Tuesday, May 17, 2016

My View of Castle

© by Gerald So | geraldso.blogspot.com | 5:00 A.M.

Last week, ABC canceled the Nathan Fillion-Stana Katic police procedural Castle after eight seasons. Though the show had been on the bubble the last few seasons, canceling it now surprised me because, despite Stana Katic and Tamala Jones being let go, Nathan Fillion, Jon Huertas, and Seamus Dever had signed deals to return for another season.

I'm a Fillion fan from Firefly and have been a crime fiction fan since 1993, so you'd think Castle would be in my wheelhouse.
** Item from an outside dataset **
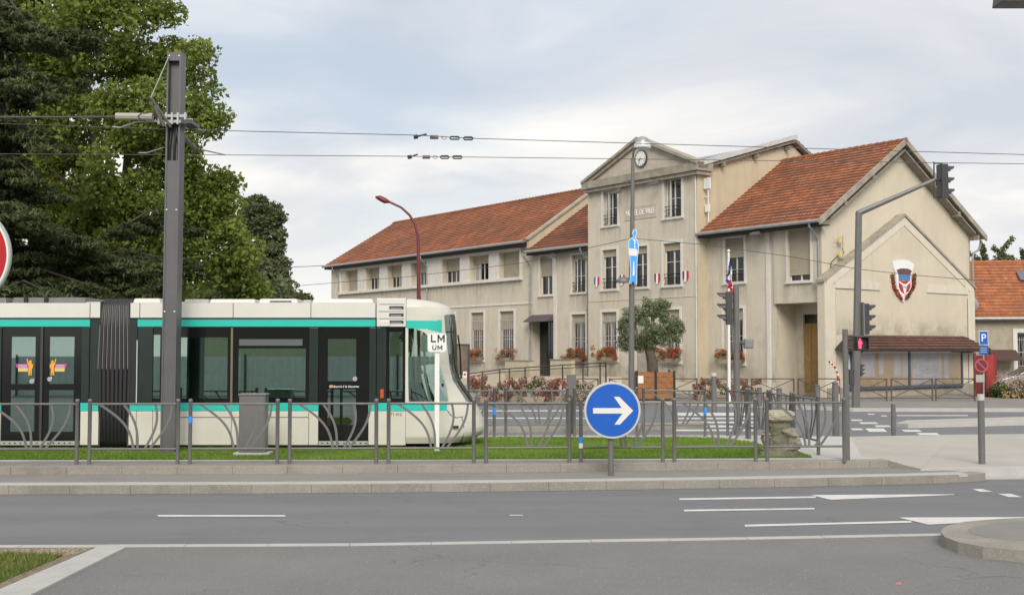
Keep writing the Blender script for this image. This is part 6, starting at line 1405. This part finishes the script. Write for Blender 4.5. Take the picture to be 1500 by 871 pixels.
# white flowering bushes by the gate
p = At(1480, 584, 54.5); p.z = .13; s = p.y/F; t = thing('flowering_bush', p, 'airy bush of tiny white flowers in front of the parked car', 'bush')
rs = np.random.RandomState(17); C = [((x-1480)*s, rs.uniform(-.6, .6), (583-y)*s) for x, y in [(rs.uniform(1457, 1525), rs.uniform(556, 582)) for _ in range(60)]]
leafmesh('foliage', cloudpts([c for c in C if c[2] < .65]*2, 60, .26, 4), .06, lf_flower, t, 3, elong=3); leafmesh('flowers', cloudpts([c for c in C if c[2] > .2]+[(c[0], c[1]-.3, c[2]+.15) for c in C], 40, .34, 6), .05, pet_white, t, 4, elong=1)
C2 = [((x-1480)*s, -.7, .12) for x in (1463, 1467, 1476, 1481, 1494, 1499)]; leafmesh('flowers', cloudpts(C2, 30, .12, 8), .06, leaf_mat('petals_orange', (.6, .3, .08), (.7, .45, .2), (.75, .6, .3), .2), t, 5, elong=1)
# parked car, its front part in the frame
cY = 58.5; p = At(1493, 585, cY); p.z = .13; car = thing('parked_car', p, 'silver car parked behind the white flowering bush at the right edge', 'car')
def carprof(w0, pts, n, m, parent, x=0, bev=.05): mb = MB(); mb.prism([(a, -w0, b) for a, b in pts], (0, 2*w0, 0)); return mb.build(n, m, parent, bevel=bev)
silver = mat('car_silver', (.30, .33, .36), .25, .6)
bo = carprof(.85, [(-1.25, .28), (-1.3, .55), (-1.22, .8), (-.6, .95), (.1, 1.02), (2.6, 1.02), (2.85, .8), (2.9, .35), (2.8, .25), (-1.1, .22)], 'body', silver, car)
carprof(.70, [(-.35, .98), (.35, 1.38), (.8, 1.46), (1.9, 1.44), (2.5, 1.02)], 'cabin', silver, car, bev=.08)
carprof(.715, [(-.2, 1.03), (.42, 1.34), (.8, 1.39), (1.1, 1.39), (1.1, 1.03)], 'side_window', pane_m, car, bev=.01); carprof(.715, [(1.18, 1.03), (1.18, 1.39), (1.85, 1.37), (2.3, 1.03)], 'side_window', pane_m, car, bev=.01)
mb = MB(); mb.add([(-.37, -.6, 1.0), (-.37, .6, 1.0), (.36, .55, 1.40), (.36, -.55, 1.40)], [(0, 1, 2, 3)]); mb.build('windscreen', pane_m, car)
for x in (-.62, 2.05):
    for y in (-.86, .70): wo = MB().lathe([(.24, y), (.31, y+.02), (.31, y+.14), (.24, y+.16)], (x, 0, .31), 20, 'y').build('wheel', black, car); MB().lathe([(.19, y-.004), (.19, y+.01)], (x, 0, .31), 16, 'y').build('rim', zinc, wo)
for y in (-.7, .45): MB().box(-1.31, -1.15, y, y+.28, .62, .76).build('headlight', mat('headlight', (.6, .62, .65), .1), car, bevel=.03)
# dark lamp head poking into the top right corner
c = At(1484, -6, 16.0); q = At(1540, -6, 16.0); t = thing('lamp_post', (q.x+.5, 16.0, 0), 'dark lamp head of a near post just poking into the top right corner', 'street lamp'); lo = t.location.copy()
MB().tube([(0, 0, 0), (0, 0, c.z+.5)], .07, 10).build('pole', metal_d, t); MB().tube([(0, 0, c.z+.45), (c.x-lo.x+.35, 0, c.z+.12)], .03, 8).build('arm', metal_d, t)
mb = MB(); a = At(1463.5, 0, 16).x-lo.x; b = At(1525, 0, 16).x-lo.x; z0 = At(1480, 5.5, 16).z; mb.add([(a, -.12, z0), (b, -.12, z0), (b, .25, z0), (a, .25, z0), (a+.0, -.1, z0+.14), (b, -.1, z0+.2), (b, .2, z0+.2), (a, .2, z0+.14)], [(0, 3, 2, 1), (4, 5, 6, 7), (0, 1, 5, 4), (1, 2, 6, 5), (2, 3, 7, 6), (3, 0, 4, 7)]); mb.build('lamp_head', metal_d, t, bevel=.01)
# ================================================================== TREES
def tree(name, Y, base_px, lobes, label, material, per, leaf, clumps, cr, seed, trunk, depth=1.0, squash=(1, 1, .8), hang=0, elong=1.5, shell=.45, cat='tree', gz=.13):
    b = At(base_px, 500, Y); b.z = gz; t = thing(name, b, label, cat); s = Y/F; rs = np.random.RandomState(seed); C = []
    top = None
    tb_ = Vector((0, 0, 0))
    for j, (x, y, r, dy) in enumerate(lobes):
        q = At(x, y, Y+dy)-b; R = r*s; k = max(3, int(clumps*(r/60.0)**2))
        for _ in range(k):
            d = rs.normal(size=3); d /= np.linalg.norm(d)
            if d[1] > .55: d[1] *= -1     # far backs carry fewer leaves
            rr = R*rs.uniform(shell, 1.0); C.append((q.x+d[0]*rr, q.y+d[1]*rr*depth, q.z+d[2]*rr))
    C = np.array(C); k = C[:, 2] > .4; C = C[k]
    leafmesh('crown', cloudpts(C, per, cr, seed+1, squash), leaf, material, t, seed+2, hang=hang, elong=elong)
    if trunk:
        tr, th, forks = trunk; MB().tube([(0, 0, -.1), (.05, 0, th*.4), (-.05, .1, th)], [tr*1.25, tr, tr*.8], 12).build('trunk', bark, t, smooth=True, auto=60)
        for (x, y, dy) in forks:
            q = At(x, y, Y+dy)-b; m_ = Vector((q.x*.45, q.y*.45, th+(q.z-th)*.42)); MB().tube([(-.05, .1, th-.3), m_, q], [tr*.55, tr*.32, tr*.08], 8).build('limb', bark, t, smooth=True, auto=60)
            for w in range(3):
                e = q+Vector((rs.uniform(-1.2, .4), rs.uniform(-1, 1), rs.uniform(.1, .8))); MB().tube([m_.lerp(q, .4+.2*w), e], [tr*.16, .02], 6).build('limb', bark, t, smooth=True, auto=60)
    return t
pl = [(20, -30, 80, 0), (110, -50, 75, 2), (200, -20, 50, 0), (232, 28, 30, -1), (150, 40, 70, -2), (60, 70, 80, 0), (215, 90, 50, 0), (275, 100, 30, -.5), (292, 84, 15, -1), (285, 150, 28, -1), (270, 180, 40, 0), (303, 172, 17, -1), (200, 170, 60, -2), (110, 160, 75, 0), (30, 170, 70, 0), (240, 240, 50, -1), (283, 226, 25, -1), (170, 260, 65, -2), (80, 270, 75, 0), (270, 290, 50, 0), (310, 275, 30, -1), (330, 305, 24, -1), (300, 330, 45, 0), (340, 345, 28, -1), (220, 340, 60, -2), (130, 350, 70, 0), (40, 360, 75, 0), (340, 385, 35, 0), (362, 372, 16, -1), (290, 395, 45, -1), (220, 410, 50, 0), (140, 420, 55, 0), (60, 425, 55, 1), (345, 420, 26, 0), (372, 428, 14, 0), (-50, 100, 100, 1), (-60, 280, 110, 1), (-120, -20, 90, 1), (-120, 400, 90, 1)]
tree('plane_tree', 43, 170, pl, 'huge bright green plane tree filling the sky left of the mast', lf_plane, 200, .125, 22, .74, 11, (.55, 4.5, [(60, 40, 1), (200, 60, 0), (130, 120, -1), (250, 180, 0), (20, 200, 1), (265, 290, 0), (260, 120, 0), (100, 260, -1)]), squash=(1, 1, .7))
# cedar with flat drooping boughs
cY_ = 33.0; b = At(-15, 500, cY_); b.z = .13; ct = thing('cedar_tree', b, 'dark blue green cedar with layered drooping boughs at the left edge', 'tree'); rs = np.random.RandomState(77); C = []; s = cY_/F
MB().tube([(0, 0, -.1), (.1, 0, 4), (0, 0, 10), (.1, 0, 16)], [.5, .42, .28, .1], 12).build('trunk', bark, ct, smooth=True, auto=60)
boughs = []
for (x0, y0, x1, y1, dy) in ((-10, 20, 45, 40, -1), (-10, 60, 75, 62, -2), (-10, 90, 132, 48, -1), (-10, 120, 70, 130, -3), (-10, 150, 112, 118, -1), (-10, 190, 62, 205, -3), (-15, 225, 95, 208, -1), (-15, 250, 55, 262, -3), (-15, 285, 85, 282, -2), (-15, 320, 62, 318, -4), (-15, 350, 130, 352, -2), (-15, 375, 180, 380, -1), (-15, 395, 235, 388, -1), (-15, 420, 150, 424, -3), (60, 400, 290, 385, 0), (40, 430, 230, 424, -1), (100, 410, 262, 405, -1), (-15, 300, -80, 330, -3), (-15, 200, -90, 220, -3), (-15, 440, 90, 436, -4), (160, 345, 275, 322, 1)):
    a_ = At(x0, y0, cY_)-b; e_ = At(x1, y1, cY_+dy)-b; mid = a_.lerp(e_, .5)+Vector((0, 0, .5)); pts = [a_, mid, e_]; n = 16
    MB().tube(pts, [.06, .035, .015], 6).build('limb', mat('bark_dark', (.05, .042, .035), .95), ct, smooth=True, auto=60); L = (e_-a_).length
    for k in range(int(L*7)):
        u = rs.uniform(.1, 1.0); q = a_.lerp(mid, u*2) if u < .5 else mid.lerp(e_, u*2-1); w = .9*(1.15-u)*min(1, L/4)+.15
        d = rs.uniform(-w, w); C.append((q.x+rs.uniform(-.25, .25), q.y+d*1.2, q.z-abs(d)*.22-rs.uniform(0, .42)))
leafmesh('crown', cloudpts(C, 210, .27, 4, (1.35, 1.2, .38)), .052, lf_cedar, ct, 6, hang=.4, elong=3.6)
# the dense inner mass of the cedar
C = [tuple(At(x, y, cY_+dy)-b) for x, y, dy in [(rs.uniform(-120, 12), rs.uniform(0, 440), rs.uniform(-1.5, 1.5)) for _ in range(300)]]
leafmesh('crown', cloudpts(C, 110, .6, 8, (1, 1, .5)), .07, lf_cedar, ct, 12, hang=.3, elong=3.2)
tree('lime_tree', 82, 388, [(385, 320, 30, 0), (375, 345, 34, 0), (400, 345, 26, 0), (370, 380, 36, 0), (402, 380, 28, 0), (395, 408, 34, -1), (370, 420, 34, 0), (412, 402, 18, 0), (372, 305, 18, 0), (398, 312, 15, 0), (380, 440, 36, 0)], 'rounded dark green tree standing alone between the plane tree and the hall', lf_dark, 150, .19, 60, .62, 21, (.35, 3, [(385, 360, 0)]), shell=.6)
tree('shrub_row', 96, 440, [(432, 436, 9, 0), (446, 440, 8, 0), (420, 440, 12, 0), (458, 442, 6, 0), (405, 445, 14, 0)], 'low far bushes just above the tram roof left of the hall', lf_dark, 90, .2, 150, .6, 22, None, cat='bushes')
tree('hedge', 62, 150, [(x, 452+random.uniform(-10, 6), 36, random.uniform(-2, 2)) for x in range(-200, 420, 26)], 'dark belt of undergrowth behind the tram below the tall trees', lf_dark, 110, .2, 60, .9, 24, None, cat='hedge')
tree('hedge', 61, 150, [(x, 510+random.uniform(-10, 6), 40, random.uniform(-2, 2)) for x in range(-200, 470, 30)], 'low shrubs behind the tram seen through its windows', lf_dark, 110, .2, 50, .9, 25, None, cat='hedge')
# bare twiggy branches over the right roof
bt = At(1455, 500, 74); bt.z = .13; t = thing('young_tree', bt, 'sparse young branches sticking up behind the orange roof at right', 'tree'); rs = np.random.RandomState(9); C = []
MB().tube([(0, 0, 0), (0, 0, 5), At(1460, 395, 74)-bt], [.15, .12, .08], 8).build('trunk', bark, t)
def TW(pts, dn=10):
    q = [At(x, y, 74)-bt for x, y in pts]; MB().tube(q, [.05, .04, .02][:len(q)] if len(q) <= 3 else .03, 5).build('limb', bark, t)
    for a, c in zip(q[:-1], q[1:]):
        for k in range(dn): C.append(tuple(a.lerp(c, (k+.5)/dn)))
TW([(1445, 385), (1441, 372), (1438, 359)]); TW([(1462, 385), (1468, 368), (1484, 348)], 8); TW([(1466, 374), (1455, 362)], 6); TW([(1465, 372), (1486, 379)], 8); TW([(1440, 385), (1420, 370)], 6); TW([(1500, 385), (1498, 365)], 10)
leafmesh('crown', cloudpts(C, 16, .2, 3), .14, lf_dark, t, 5)
tree('broad_tree', 78, 1470, [(1428, 390, 10, 0), (1448, 391, 11, 0), (1470, 388, 11, 0), (1500, 388, 12, 0), (1530, 388, 14, 0)], 'leafy treetop barely showing over the orange roof at the right edge', lf_dark, 60, .18, 70, .6, 33, (.3, 4, [(1480, 400, 0)]))
# ================================================================== across the road behind the photographer, mirrored in the tram windows
t = thing('hoarding', (0, -11, 0), 'pale corrugated hoarding mirrored in the tram windows', 'hoarding'); mb = MB()
x = -26.0; k = 0; hm_ = mat('hoarding_sheet', (.62, .66, .64), .5, var=.12)
while x < 22:
    mb.quad((x, 0, 0), (x+.16, 0, 0), (x+.16, 0, 2.05), (x, 0, 2.05)); mb.quad((x+.16, 0, 0), (x+.2, -.04, 0), (x+.2, -.04, 2.05), (x+.16, 0, 2.05)); mb.quad((x+.2, -.04, 0), (x+.36, -.04, 0), (x+.36, -.04, 2.05), (x+.2, -.04, 2.05)); mb.quad((x+.36, -.04, 0), (x+.4, 0, 0), (x+.4, 0, 2.05), (x+.36, -.04, 2.05)); x += .4
mb.build('sheet', hm_, t)
for k in range(13): MB().box(-26+4*k-.05, -26+4*k+.05, .02, .08, 0, 2.15).build('post', metal_d, t)
t = thing('opposite_house', (-14, -22, 0), 'pale house mirrored in the left tram windows', 'building'); MB().box(-6, 7, -6, 0, 0, 8).build('wall', mat('wall_opposite', (.5, .52, .36), .9, var=.15), t); roof((-6.4, .4, 8), (7.4, .4, 8), (-6.4, -3, 10.5), (7.4, -3, 10.5), tile_b, parent=t)
tree('opposite_tree', -24, 0, [], 'x', lf_dark, 1, .1, 1, .1, 1, None) if False else None
rs = np.random.RandomState(3)
for i, (x, y, r) in enumerate(((-4, -20, 3.2), (6, -22, 4.0), (18, -24, 4))):
    t = thing('opposite_tree', (x, y, 0), ['left', 'middle', 'right'][i]+' dark round tree mirrored in the tram windows', 'tree'); MB().tube([(0, 0, 0), (0, 0, 3.5)], [.3, .2], 8).build('trunk', bark, t)
    C = rs.normal(size=(60, 3)); C /= np.linalg.norm(C, axis=1)[:, None]; C = C*r*.8+np.array([0, 0, 4+r*.4]); leafmesh('crown', cloudpts(C, 60, 1.1, i), .35, lf_dark, t, i)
I enjoyed similar shows—Monk, Bones, and Psych—but for me Castle started on too light a note to become very serious. And some episodes wanted to get dead serious. The longer series go, the less I expect them to maintain a single tone. Part of longevity is changing with the times. If a show's tone changes, though, I'm more willing to watch a serious show become lighter than a light show become more serious.
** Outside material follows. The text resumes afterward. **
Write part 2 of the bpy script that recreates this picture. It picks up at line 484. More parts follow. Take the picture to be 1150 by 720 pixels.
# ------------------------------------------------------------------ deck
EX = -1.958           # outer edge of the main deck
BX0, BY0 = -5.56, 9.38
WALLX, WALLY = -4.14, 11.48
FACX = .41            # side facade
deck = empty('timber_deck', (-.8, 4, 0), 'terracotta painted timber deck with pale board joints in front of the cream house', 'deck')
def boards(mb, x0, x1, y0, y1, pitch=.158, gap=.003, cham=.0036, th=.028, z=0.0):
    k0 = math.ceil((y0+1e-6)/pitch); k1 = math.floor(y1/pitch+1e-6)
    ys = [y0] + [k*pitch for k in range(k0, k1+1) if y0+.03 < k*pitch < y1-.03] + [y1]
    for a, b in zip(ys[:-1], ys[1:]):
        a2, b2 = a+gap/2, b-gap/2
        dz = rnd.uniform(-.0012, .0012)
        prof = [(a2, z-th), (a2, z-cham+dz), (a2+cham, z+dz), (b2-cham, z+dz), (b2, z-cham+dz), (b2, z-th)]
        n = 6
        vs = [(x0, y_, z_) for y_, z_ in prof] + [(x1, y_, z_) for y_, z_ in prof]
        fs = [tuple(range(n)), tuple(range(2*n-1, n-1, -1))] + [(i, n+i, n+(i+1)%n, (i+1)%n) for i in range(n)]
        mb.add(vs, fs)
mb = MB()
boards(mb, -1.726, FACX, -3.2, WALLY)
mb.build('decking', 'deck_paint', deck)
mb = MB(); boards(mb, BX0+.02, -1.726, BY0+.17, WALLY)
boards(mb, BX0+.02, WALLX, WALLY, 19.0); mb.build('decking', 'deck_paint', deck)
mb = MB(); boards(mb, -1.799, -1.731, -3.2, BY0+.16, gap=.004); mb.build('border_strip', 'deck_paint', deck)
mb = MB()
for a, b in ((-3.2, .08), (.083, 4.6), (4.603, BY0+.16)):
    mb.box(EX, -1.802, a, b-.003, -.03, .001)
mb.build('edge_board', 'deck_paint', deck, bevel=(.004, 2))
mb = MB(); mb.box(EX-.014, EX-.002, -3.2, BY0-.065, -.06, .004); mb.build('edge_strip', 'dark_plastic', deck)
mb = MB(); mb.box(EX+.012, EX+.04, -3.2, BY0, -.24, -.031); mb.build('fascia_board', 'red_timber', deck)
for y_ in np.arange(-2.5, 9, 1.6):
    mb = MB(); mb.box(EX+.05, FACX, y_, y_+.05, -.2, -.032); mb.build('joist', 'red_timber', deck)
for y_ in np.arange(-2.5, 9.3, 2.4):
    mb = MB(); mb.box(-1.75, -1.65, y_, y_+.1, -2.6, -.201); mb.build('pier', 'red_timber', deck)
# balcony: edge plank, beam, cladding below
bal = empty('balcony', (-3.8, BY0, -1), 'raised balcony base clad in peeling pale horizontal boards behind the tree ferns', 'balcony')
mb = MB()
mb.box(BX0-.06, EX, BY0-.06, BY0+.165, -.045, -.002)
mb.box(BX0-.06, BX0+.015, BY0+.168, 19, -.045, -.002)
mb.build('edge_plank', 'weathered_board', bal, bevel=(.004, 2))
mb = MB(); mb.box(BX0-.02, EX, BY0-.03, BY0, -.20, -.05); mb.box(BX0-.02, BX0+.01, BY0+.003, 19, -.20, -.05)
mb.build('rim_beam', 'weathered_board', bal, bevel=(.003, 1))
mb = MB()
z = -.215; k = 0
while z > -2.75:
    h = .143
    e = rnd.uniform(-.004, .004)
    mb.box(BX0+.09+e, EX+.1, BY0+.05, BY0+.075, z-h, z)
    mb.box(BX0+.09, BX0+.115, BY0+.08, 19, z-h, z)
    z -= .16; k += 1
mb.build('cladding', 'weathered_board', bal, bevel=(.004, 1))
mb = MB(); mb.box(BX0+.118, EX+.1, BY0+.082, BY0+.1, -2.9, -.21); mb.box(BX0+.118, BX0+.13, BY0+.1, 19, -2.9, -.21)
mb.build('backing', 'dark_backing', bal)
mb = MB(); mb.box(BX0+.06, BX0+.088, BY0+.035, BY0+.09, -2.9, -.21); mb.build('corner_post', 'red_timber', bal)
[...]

In case Castle was canceled, an extra scene was filmed to provide closure. The finale goes from Castle and Beckett holding hands after being shot to seven years later having happy family time. The abrupt shift couldn't be helped with the timing of ABC's decision, but it leaves me with the mixed feelings I've always had about the series.

As highly as I think of Firefly, Castle proved Nathan Fillion could lead a show for years. Meanwhile, Stana Katic's Beckett was the core of the show, the character who most influenced the audience's feelings about events and other characters. She would have been difficult to replace.

1 comment:

Ray Daniel said...

We bailed on Castle (which was one of my favorite shows and even my ring tone) last year. The show had jumped the shark so badly that we couldn't watch it anymore.

Shows jump the shark when the writers fail to realize that shows create their own genre of sorts. They create a set of expectations that an audience appreciates and comes to rely upon. It's breaking those expectations that causes the show to jump the shark.

Many people thought that Castle would jump the shark when Castle and Beckett become lovers. I think this is because they learned the wrong lessons from Moonlighting. Moonlighting had set the expectation that the shows driving engine would be the sexual tension between the main characters. While Castle also spent a long time delivering sexual tension between Beckett and Castle that was never the show's driving force. The driving force was the interplay between Castle and Beckett as they solved cases.

This last season, with it's ridiculous premise that somehow Beckett could not be with Castle for "secret reasons" destroyed that driving engine. They could not have interplay if the entire show was Beckett hiding from Castle. The writers misjudged, believing that Castle chasing Beckett was important, when in fact Castle being with Beckett was important.

The show spun out and crashed, and a show with Castle and no Beckett might as well simply be a new show.